When the union asked for access to the factory on short notice, they were turned down. Management wanted at least a week’s notice. The arbitrator felt that the short notice was not unreasonable, but under the circumstances (there were no management personnel available to supervise the visit), the request could legitimately be refused.
When a union representative’s request to visit the plant was put off until the following week, the union grieved. The union characterized the employer’s denial of its request for access as a violation of the collective agreement.
The union concluded its first collective agreement with the employer in 2008. The employer was a food manufacturer operating out of a number of locations.
Health and safety and ensuring the integrity and security of its food manufacturing processes were abiding concerns of the employer.
The employer strictly monitored and controlled access to its premises.
The employer maintained a “Visitor and Contractor” policy for visitors to its manufacturing facilities. All visitors were required to sign in and out. All visitors required a company escort and all visitors entering the plant were required to wear hair and beard restraints, lab coats and badges.
At about 3:30 pm on March 10, 2011 the union representative e-mailed the company’s Human Resources manager to request access to the plant at 6 pm to conduct some business.
However, the manager was unable to reach the company president to get the required authorization. The manager was also unable to reach the plant supervisor.
Request could not be accommodated
However, in her reply to the union representative, the manager simply said that the company was unable to accommodate the union’s request on “such short notice,” but that a visit could be arranged for the next business/production day. She said that the employer’s normal practice was to require one to two weeks’ notice in advance of a proposed plant visit.

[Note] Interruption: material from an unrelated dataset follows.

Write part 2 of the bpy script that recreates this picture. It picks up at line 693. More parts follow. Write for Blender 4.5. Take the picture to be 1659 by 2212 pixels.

The union grieved. The parties bypassed grievance procedures and took the complaint straight to arbitration.
The union claimed that its request for access to the workplace fell within the specifications of the collective agreement: The union sought permission from the “designate” to get access to the plant in order to “administer the collective agreement.”
For the employer to give no reason for its refusal to grant access was unreasonable, as was its insistence on one to two weeks’ notice, the union said. The collective agreement referenced no such time frames with respect to notice.

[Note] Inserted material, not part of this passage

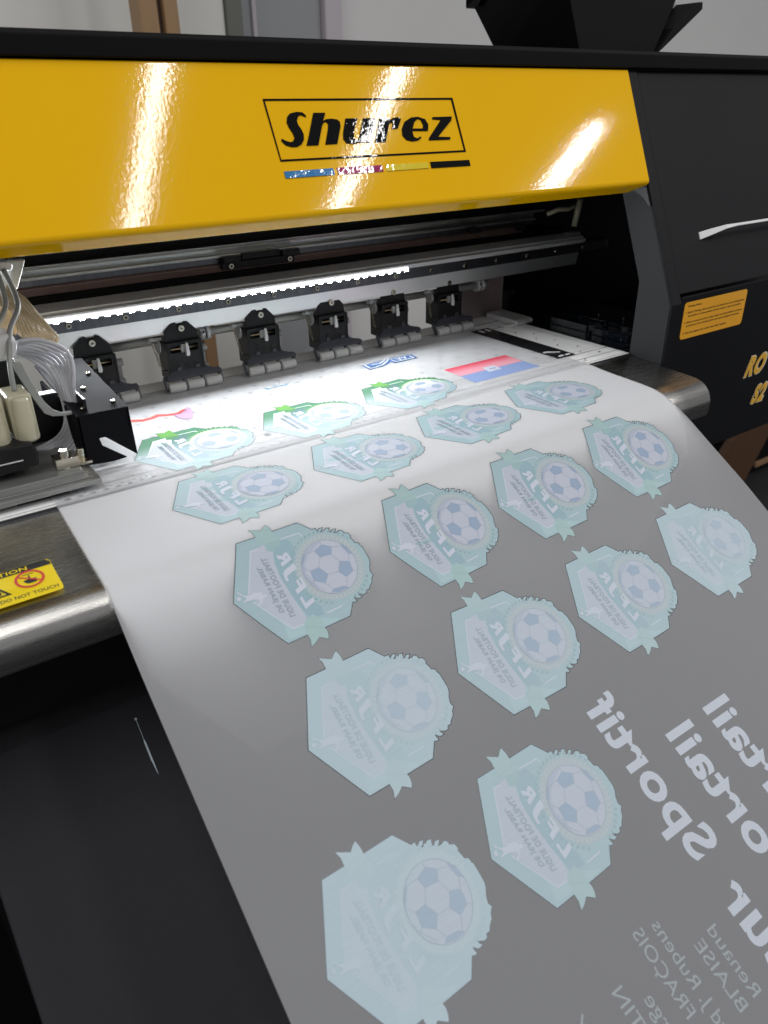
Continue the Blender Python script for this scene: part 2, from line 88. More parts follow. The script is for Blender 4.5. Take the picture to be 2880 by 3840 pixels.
def tess(loops):
    L = [[Vector((p[0], p[1], 0)) for p in l] for l in loops]
    flat = [p for l in L for p in l]
    return flat, tessellate_polygon(L)
def prism(bm, loops, fn, depth, mi=0, side=None):
    """extrude closed 2D loops; fn(a, b, t) -> 3D, t in 0..depth"""
    flat, tris = tess(loops)
    A = [bm.verts.new(fn(p.x, p.y, 0)) for p in flat]; B = [bm.verts.new(fn(p.x, p.y, depth)) for p in flat]
    for t in tris:
        try:
            bm.faces.new([A[i] for i in t]).material_index = mi; bm.faces.new([B[i] for i in reversed(t)]).material_index = mi
        except ValueError: pass
    k = 0
    for l in loops:
        n = len(l)
        for i in range(n):
            f = bm.faces.new((A[k+i], A[k+(i+1) % n], B[k+(i+1) % n], B[k+i])); f.material_index = mi if side is None else side
        k += n
    bmesh.ops.recalc_face_normals(bm, faces=bm.faces)
    return bm
def extr_x(bm, prof, x0, x1, mi=0):
    """solid with closed (y, z) profile between x0 and x1"""
    return prism(bm, [prof], lambda a, b, t: (x0+t, a, b), x1-x0, mi)
# ---------------------------------------------------------------- materials
def mat(name, col, rough=.5, metal=0., bump=None, var=None, coat=0., spec=.5, emit=None, bscale=None, stretch=None, sheen=0, crough=.05, ior=None):
    m = bpy.data.materials.new(name); m.use_nodes = True; nt = m.node_tree; N = nt.nodes; Lk = nt.links
    b = N['Principled BSDF']; b.inputs['Base Color'].default_value = (*col, 1); b.inputs['Roughness'].default_value = rough
    b.inputs['Metallic'].default_value = metal; b.inputs['Specular IOR Level'].default_value = spec
    b.inputs['Coat Weight'].default_value = coat; b.inputs['Coat Roughness'].default_value = crough
    if emit: b.inputs['Emission Color'].default_value = (*emit[0], 1); b.inputs['Emission Strength'].default_value = emit[1]
    tc = N.new('ShaderNodeTexCoord'); mp = N.new('ShaderNodeMapping'); Lk.new(tc.outputs['Object'], mp.inputs[0])
    if stretch: mp.inputs['Scale'].default_value = stretch
    if bump:
        n = N.new('ShaderNodeTexNoise'); n.inputs['Scale'].default_value = bump[0]; n.inputs['Detail'].default_value = 3
        Lk.new(mp.outputs[0], n.inputs['Vector'])
        bp = N.new('ShaderNodeBump'); bp.inputs['Strength'].default_value = bump[1]; bp.inputs['Distance'].default_value = bump[2] if len(bump) > 2 else .0005
        Lk.new(n.outputs['Fac'], bp.inputs['Height']); Lk.new(bp.outputs[0], b.inputs['Normal'])
        if coat: Lk.new(bp.outputs[0], b.inputs['Coat Normal'])
    if var:   # (scale, amount): slow variation of colour and roughness (wear)
        n = N.new('ShaderNodeTexNoise'); n.inputs['Scale'].default_value = var[0]; n.inputs['Detail'].default_value = 6; n.inputs['Roughness'].default_value = .65
        Lk.new(mp.outputs[0], n.inputs['Vector'])
        mx = N.new('ShaderNodeMix'); mx.data_type = 'RGBA'; mx.inputs[6].default_value = (*[c*(1-var[1]) for c in col], 1); mx.inputs[7].default_value = (*[min(1, c*(1+var[1])) for c in col], 1)
        Lk.new(n.outputs['Fac'], mx.inputs[0]); Lk.new(mx.outputs[2], b.inputs['Base Color'])
        mr = N.new('ShaderNodeMapRange'); mr.inputs[3].default_value = max(0, rough-.6*var[1]*rough); mr.inputs[4].default_value = min(1, rough+.6*var[1]*rough)
        Lk.new(n.outputs['Fac'], mr.inputs[0]); Lk.new(mr.outputs[0], b.inputs['Roughness'])
    return m
M = {}
M['yellow'] = mat('yellow gloss paint', (.81, .44, .0006), .6, bump=(330, .5, .00008), coat=.6, crough=.06, var=(3, .03), spec=.0)
M['black'] = mat('black powder coat', (.0055, .0055, .0058), .6, bump=(1500, .35, .0003), var=(9, .18), spec=.13)
M['blackpanel'] = mat('black satin panel', (.0055, .0058, .0070), .55, bump=(1800, .3, .0002), var=(6, .15), spec=.14)
M['blackin'] = mat('black interior', (.004, .004, .0045), .6, spec=.15)
M['blackpl'] = mat('black plastic', (.009, .009, .010), .42, bump=(500, .15, .0002), var=(60, .3), spec=.3)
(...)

Legitimate business reason for denial
The employer said it had legitimate business reasons to do deny the request. Proper authorization could not be secured on such short notice and no management person was available to escort the union representative according to the requirements of the company’s “Visitor and Contractor” policy. Moreover, the company did not make a blanket denial but offered to grant access on the next production day.
The grievance was dismissed.
The employer did not violate the collective agreement, the Arbitrator said. “[The manager] was faced with circumstances which led her to reasonably conclude that a management representative would not be on site to grant access and escort the [union representative] and otherwise monitor her access and ensure her visit adhered to the Visitor and Contractor Policy. I consider it reasonable to require that a member of management be present on the premises before access to the Union Representative will be granted.”
Short notice not inherently unreasonable
However, the union’s request to gain access to the plant on short notice was not inherently unreasonable, the Arbitrator said. There was no evidence of past practice or language in the collective agreement to support the employer’s contention that one to two weeks’ notice was appropriate or required. The language of the collective agreement suggested that appropriate notice was more likely measured in hours and days, not weeks, the Arbitrator said.
“Preferably at least 24 hours’ notice should be provided. Where less than 24 hours’ notice is provided the Union runs the risk that its request can’t be accommodated for bona fide business reasons … and that the Employer’s denial will be viewed as reasonable.”
That was what happened in this case, the Arbitrator said.
“In this case the reason for the dismissal of the grievance is not because the request was made on short notice. The grievance has been dismissed because the short notice meant that the Employer was faced with legitimate business reasons which prevented it from accommodating the request. That is to say, short notice in and of itself is not sufficient reason for the Employer to refuse an access request, particularly where the only collective agreement requirement is that the Union Representative ‘calls ahead.’ ”
Commenting on the “growing pains” associated with developing a new bargaining relationship, the Arbitrator encouraged the parties to consider the labour relations implications of their actions and to attempt better communications in order to avoid such misunderstandings.
“I recognize that this is a first collective agreement and that there may be ‘growing pains.’ It is apparent, however, that better, more direct communications between the parties during the relevant time might have obviated the need to embark on costly, time consuming litigation.”
Reference: WHL Management Limited Partnership and United Food and Commercial Workers Canada, Local 175. Louisa M. Davie — Sole Arbitrator. Natalie Wiley for the Union and Mark Mendl for the Employer. May 9, 2011. 16 pp.